En nombre del pluralismo y del derecho a la diversidad se menosprecian los valores familiares firmes y probados que dieron origen al país y dan sustento a la sociedad. Se atenta contra la vida del débil y del indefenso y se fomentan políticas familiares contrarias al orden natural de las cosas y al sentido común; se exacerba la sexualidad de niños y adolescentes y después se proponen remedios de carácter veterinario; se trata a los ciudadanos como clientes, pasando sobre su dignidad de personas y sobre sus derechos privados y familiares, provocando no solo el caos sino el suicidio colectivo que nadie quiere ver ni reconocer.
El justo reclamo que hace la autoridad para que se respeten las leyes y las instituciones debe estar precedido y acompañado del respeto a la dignidad de las personas y a los derechos primarios e inalienables a la vida, la libertad religiosa y a la libre elección de los padres a la educación de sus hijos.
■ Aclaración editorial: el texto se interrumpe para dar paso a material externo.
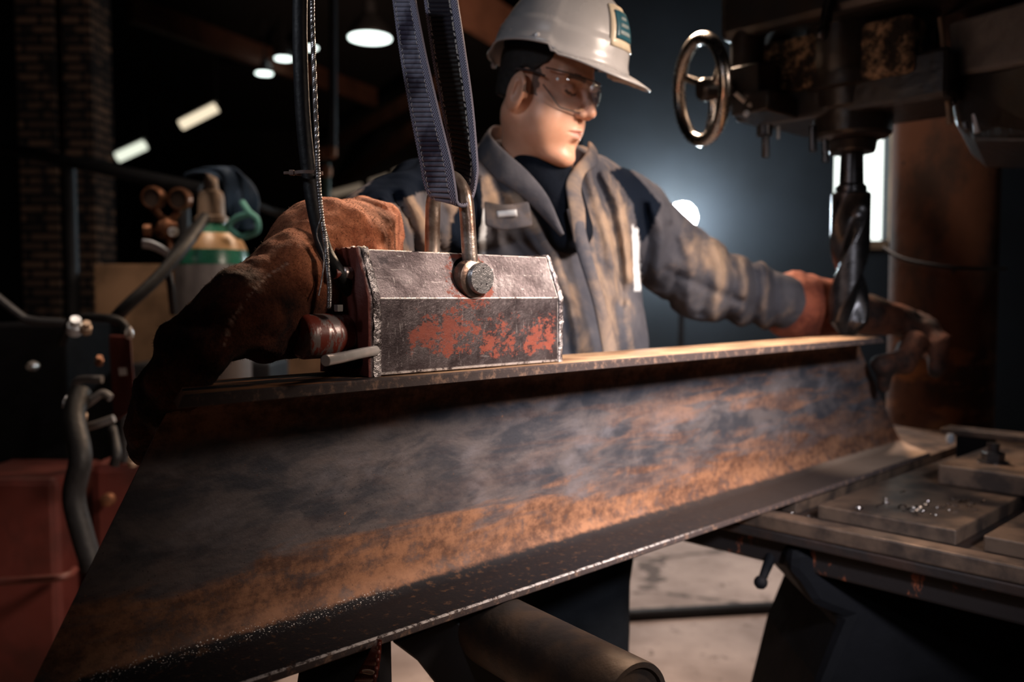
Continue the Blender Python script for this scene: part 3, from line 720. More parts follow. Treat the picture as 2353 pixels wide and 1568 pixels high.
# ------------------------------------------------------------------ lifting magnet
MM = BEAM_MAT
mg = thing('lifting_magnet', 'battered steel lifting magnet with chipped red paint clamped on the beam', 'lifting magnet', M=MM)
t0, t1 = .02, .128
bp = [(t0, .0015), (t0, .0957), (t0 + .025, .1565), (t1 - .025, .1565), (t1, .0957), (t1, .0015)]
def cut(o, cutter):
    m = o.modifiers.new('cut', 'BOOLEAN'); m.object = cutter; m.operation = 'DIFFERENCE'; m.solver = 'EXACT'
    bpy.context.view_layer.update(); dg = bpy.context.evaluated_depsgraph_get()
    me = bpy.data.meshes.new_from_object(o.evaluated_get(dg)); o.modifiers.clear(); o.data = me; bpy.data.objects.remove(cutter)
def ring(pp, s, grow=0):
    c = np.array([(t0 + t1) / 2, .078]); out = []
    for a, b in pp:
        q = np.array([a, b]); q = c + (q - c) * (1 + grow); out.append(W(s, q[0], max(q[1], .0005)))
    return np.array(out)
body = obj('magnet_body', prism(ring(bp, .017), ring(bp, .335)), M['magnet'], mg, smooth=False)
SC = .1715     # pivot position along the magnet
piv = W(SC, 0, .122)
cutter = obj('cutter', cyl(piv - BM * .05 + BM * .0, piv + BM * .022 + BM * .042, .0285, 40), M['magnet'], mg)
cut(body, cutter); body.data.materials.clear(); body.data.materials.append(M['magnet'])
mb = body.modifiers.new('bevel', 'BEVEL'); mb.width = .0016; mb.segments = 2; mb.limit_method = 'ANGLE'; mb.angle_limit = .5
obj('pivot_pocket', lathe([(.0284, 0), (.0284, .0015)], W(SC, .062, .122), BM, 40), M['black'], mg)
def rough_plate(s0, s1, grow, seed):
    rg = np.random.default_rng(seed); pts = []
    base = np.array(bp); base = np.vstack([base, base[:1]])
    for i in range(len(bp)):
        for k in range(14):
            q = base[i] * (1 - k / 14) + base[i + 1] * (k / 14); pts.append(q)
    pts = np.array(pts); c = np.array([(t0 + t1) / 2, .078]); d = pts - c; ln = np.linalg.norm(d, axis=1)[:, None]
    V = []
    for s_, ex in ((s0, 0), (s0 + (s1 - s0) * .35, 1), (s0 + (s1 - s0) * .7, 1), (s1, 0)):
        j = rg.normal(0, .0007, len(pts))[:, None]
        Q = c + d / ln * (ln + grow + ex * .0012 + j); Q[:, 1] = np.maximum(Q[:, 1], .0006)
        V.append([W(s_ + (rg.normal(0, .0006) if ex else 0), q[0], q[1]) for q in Q])
    V = np.array(V); m_, n_ = V.shape[:2]; F = []
    for i in range(m_ - 1):
        for k in range(n_): F.append((i * n_ + k, i * n_ + (k + 1) % n_, (i + 1) * n_ + (k + 1) % n_, (i + 1) * n_ + k))
    F += [tuple(range(n_))[::-1], tuple((m_ - 1) * n_ + k for k in range(n_))]
    return V.reshape(-1, 3), F
obj('end_plate', rough_plate(-.001, .006, .001, 1), M['magnet'], mg, sharp=50)
obj('end_plate', rough_plate(.006, .0168, .0026, 3), M['plate'], mg, sharp=50)
obj('end_plate', rough_plate(.3352, .343, .002, 2), M['plate'], mg, sharp=50)
# shackle: legs at the front and the back, bow between them, pin discs
def shk():
    f = []; tf, tb_ = .026, .104; R = .0105
    C = [W(SC - .001, tf, .128), W(SC - .004, tf + .001, .160), W(SC - .005, tf + .004, .205), W(SC - .006, tf + .008, .232), W(SC - .007, tf + .022, .252), W(SC - .008, (tf + tb_) / 2, .260),
         W(SC - .009, tb_ - .022, .252), W(SC - .009, tb_ - .008, .232), W(SC - .008, tb_ - .004, .205), W(SC - .006, tb_, .160), W(SC - .004, tb_, .128)]
    return join(tube(spline(C, 8), R, 20), lathe([(.021, -.0105), (.0255, -.008), (.0265, 0), (.0255, .008), (.021, .0105)], W(SC - .002, tf, .122), BM, 36), lathe([(.019, -.0105), (.0235, -.008), (.0245, 0), (.0235, .008), (.019, .0105)], W(SC, tb_ + .01, .122), BM, 36))
sh = obj('shackle', shk(), M['shackle'], mg)
obj('pivot_pin', lathe([(.0208, .02), (.0208, -.009), (.0200, -.0105), (.0, -.0107)], W(SC + .003, .0185, .122), BM, 40), M['pin'], sh)
# red actuator cylinder and chrome lever on the left end
ac = W(-.001, .065, .052)
q0 = W(0, .070, .050)
obj('red_end_cylinder', lathe([(.026, 0), (.0275, .003), (.0275, .060), (.026, .064), (.022, .066)], q0, -BD, 44), M['redcyl'], mg, sharp=60)
obj('small_bolt', lathe([(.005, 0), (.0055, .002), (.0055, .008)], P(778, 716, 1.02), (0, 0, 1), 6), M['chrome'], mg)
lev = spline([P(862, 806, 1.035), P(830, 812, .995), P(785, 822, .955), P(748, 829, .925)], 6)
obj('release_lever', tube(lev, .0062, 20), M['lever'], mg)
obj('lever_hub', join(lathe([(.013, 0), (.013, .006), (.010, .012)], W(0, .045, .022), -BD, 20)), M['black'], mg)
obj('cable_lug', join(lathe([(.006, 0), (.0085, .002), (.0085, .012), (.006, .014)], W(0, .056, .126), -BD, 18), lathe([(.005, .014), (.007, .016), (.007, .024)], W(0, .056, .126), -BD, 18)), M['redcyl'], mg)

# ------------------------------------------------------------------ lifting sling
def sling():
    L = [(900, -25, 1.20), (904, 0, 1.20), (920, 120, 1.185), (944, 260, 1.17), (966, 370, 1.16), (974, 415, 1.157), (982, 440, 1.155), (996, 456, 1.158), (1014, 452, 1.165), (1030, 428, 1.172), (1040, 395, 1.18), (1036, 350, 1.185), (1014, 240, 1.20), (991, 110, 1.215), (976, 0, 1.23), (972, -25, 1.23)]
    R = [(951, -25, 1.165), (956, 0, 1.165), (979, 120, 1.15), (1011, 260, 1.135), (1038, 370, 1.12), (1046, 415, 1.118), (1050, 442, 1.118), (1054, 466, 1.122), (1070, 470, 1.13), (1086, 450, 1.14), (1094, 410, 1.147), (1095, 370, 1.152), (1084, 240, 1.165), (1066, 110, 1.18), (1049, 0, 1.195), (1045, -25, 1.195)]
    a = spline([P(*q) for q in L], 50); b = spline([P(*q) for q in R], 50)
    N = len(a); mlen = np.concatenate([[0], np.cumsum(np.linalg.norm(np.diff((a + b) / 2, axis=0), axis=1))])
    # resample evenly
    tt = np.linspace(0, mlen[-1], 900); a = np.stack([np.interp(tt, mlen, a[:, k]) for k in range(3)], 1); b = np.stack([np.interp(tt, mlen, b[:, k]) for k in range(3)], 1)
    m = 22; A = np.zeros((900, m, 3)); T = np.gradient((a + b) / 2, axis=0); T /= np.linalg.norm(T, axis=1)[:, None]
    Wd = b - a; Nn = np.cross(T, Wd); Nn /= np.linalg.norm(Nn, axis=1)[:, None]
    wv = np.zeros((900, m)); lv = np.zeros((900, m)); dv = np.zeros((900, m))
    for j in range(m):
        q = j / (m - 1); curve = (1 - (2 * q - 1) ** 2) * .003
        rb = np.where((q > .14) & (q < .78), np.sin(2 * math.pi * (tt / .0072)) * .0011, 0) + (.0016 if q > .8 else 0)
        A[:, j] = a + Wd * q + Nn * (curve * 0 + rb)[:, None]
        wv[:, j] = q; lv[:, j] = tt; dv[:, j] = np.clip((tt / tt[-1] - .56) * 20, 0, 1) * np.clip((.92 - tt / tt[-1]) * 9, 0, 1)
    V, F = grid(A); return V, F, {'w': wv.ravel(), 'l': lv.ravel(), 'dirt': dv.ravel()}
so = obj('lifting_sling', sling(), M['web'], solid=.0045)
tag(so, 'dark ribbed webbing sling with pale woven edges looped through the magnet shackle', 'lifting sling')

# hose, wire cable and tie
hz = spline([P(690, -30, 1.06), P(689, 60, 1.06), P(691, 160, 1.06), P(697, 280, 1.06), P(710, 400, 1.06), P(724, 490, 1.055), P(745, 570, 1.05), P(775, 625, 1.04), P(806, 668, 1.06)], 14)
tag(obj('control_hose', tube(hz, .0092, 20), M['rubber']), 'thick black rubber hose hanging down into the left end of the magnet', 'hose')
wz = spline([P(717, -30, 1.045), P(718, 60, 1.045), P(723, 200, 1.045), P(728, 330, 1.045), P(731, 410, 1.04), P(738, 490, 1.035), P(748, 560, 1.03), P(752, 610, 1.025), P(757, 660, 1.02), P(756, 708, 1.02)], 60)
wr_ = thing('wire_cable', 'twisted steel wire cable hanging beside the black hose', 'wire cable', loc=P(756, 708, 1.02))
obj('wire_strands', rope(wz, .0031, 6, 46, 6), M['wire'], wr_)
obj('frayed_strand', tube(spline([P(738, 500, 1.03), P(728, 540, 1.03), P(744, 590, 1.025), P(740, 640, 1.02), P(732, 680, 1.015)], 12), .0009, 6), M['wire'], wr_)
tc = P(707, 398, 1.05)
tr_ = thing('cable_tie', 'brown cable tie binding the hose and the wire cable', 'cable tie', loc=tc)
A_ = []
for k in range(40):
    a = 2 * math.pi * k / 40; A_.append(tc + np.array([.0165 * math.cos(a) + .001, .0115 * math.sin(a), .0]))
A_ = np.array(A_); F_ = []; V_ = []
for q in A_:
    d = (q - tc); d = d / np.linalg.norm(d)
    for (x, z) in ((0, -.002), (.0013, -.002), (.0013, .002), (0, .002)): V_.append(q + d * x + np.array([0, 0, z]))
for i in range(40):
    for k in range(4): F_.append((i * 4 + k, i * 4 + (k + 1) % 4, ((i + 1) % 40) * 4 + (k + 1) % 4, ((i + 1) % 40) * 4 + k))
obj('tie_band', (V_, F_), M['tie'], tr_)
obj('tie_head', join(box(tc + np.array([-.0185, -.004, 0]), (.006, .005, .0066)), box(tc + np.array([-.0245, -.004, -.0004]), (.008, .0018, .0035))), M['tie'], tr_, bevel=.0006)

# ------------------------------------------------------------------ drill press
dz = 2.112; D0 = onz(1949, 771, 1.15)
dx, dy = D0[0], D0[1]
def hv(v): return P(1950, v, dz)[2]
def pr(px): return px * dz / FPX
tw = thing('twist_drill', 'large dark twist drill standing on the far end of the beam', 'drill bit', loc=(dx, dy, 1.15))
# fluted body
FPH = .9
def flutes(z0, z1, R, N=150, m=64):
    A = np.zeros((N, m, 3))
    for i in range(N):
        f = i / (N - 1); z = z0 + (z1 - z0) * f; tip = min(1, (z - z0) / .034 * .72 + .28)
        tw_ = 2 * math.pi * (z - z0) / .52 + FPH
        dep = .55 * min(1, max(0, (z1 - z) / .055)) ** .8
        for k in range(m):
            a = 2 * math.pi * k / m; g = max(0, math.cos(a * 2) + .12) ** .9 / 1.107
            r = R * (1 - dep * g) * (1.0 if tip >= 1 else tip ** .8)
            A[i, k] = (dx + r * math.cos(a + tw_), dy + r * math.sin(a + tw_), z)
    V = A.reshape(-1, 3); F = []
    for i in range(N - 1):
        for k in range(m): F.append((i * m + k, i * m + (k + 1) % m, (i + 1) * m + (k + 1) % m, (i + 1) * m + k))
    F += [tuple(range(m))[::-1], tuple((N - 1) * m + k for k in range(m))]
    return V, F
obj('drill_flutes', flutes(1.1505, hv(450), pr(43)), M['drill'], tw, sharp=50)
obj('drill_shank', lathe([(pr(43), hv(451)), (pr(41), hv(446)), (pr(34), hv(444)), (pr(34), hv(432)), (pr(27), hv(425)), (pr(25), hv(355))], (dx, dy, 0), n=40), M['drill'], tw)
dp = thing('drill_press', 'black greasy drill press with slotted table, column, handwheel and head at the right', 'drill press', loc=(dx, dy, 0))
OO = (dx, dy, 0)
obj('spindle_nose', lathe([(pr(25), hv(358)), (pr(48), hv(356)), (pr(50), hv(350)), (pr(52), hv(348)), (pr(50), hv(344)), (pr(53), hv(341)), (pr(51), hv(337)), (pr(54), hv(334)), (pr(52), hv(330)), (pr(60), hv(327)), (pr(78), hv(322)), (pr(84), hv(314)), (pr(85), hv(262))], OO, n=56), M['greasy'], dp)
obj('quill_collar', lathe([(pr(85), hv(268)), (pr(92), hv(262)), (pr(94), hv(225)), (pr(110), hv(220)), (pr(110), hv(190))], OO, n=56), M['greasy'], dp)
mx_ = BM; ax = BAX
def mb_(c, sz): return box(c, sz, BAX)
cc = np.array([dx, dy, 0])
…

Sin el respeto a las personas, sin principios éticos firmes y sin convicciones morales estables no se puede edificar ninguna sociedad respetable y duradera; el pluralismo se vuelve relativismo, la tolerancia cobardía y la democracia rebatiña del poder.
La responsabilidad de la autoridad en este campo de los valores morales y democráticos es ineludible no excluido el uso del poder. El pueblo otorga el poder al gobernante no para su propia comodidad ni para favorecer a un grupo privilegiado o vociferante, sino para el bien de la sociedad en su totalidad. La virtud de la prudencia aquí es de capital importancia, siempre y cuando no se confunda con la cobardía o degenere en irresponsabilidad.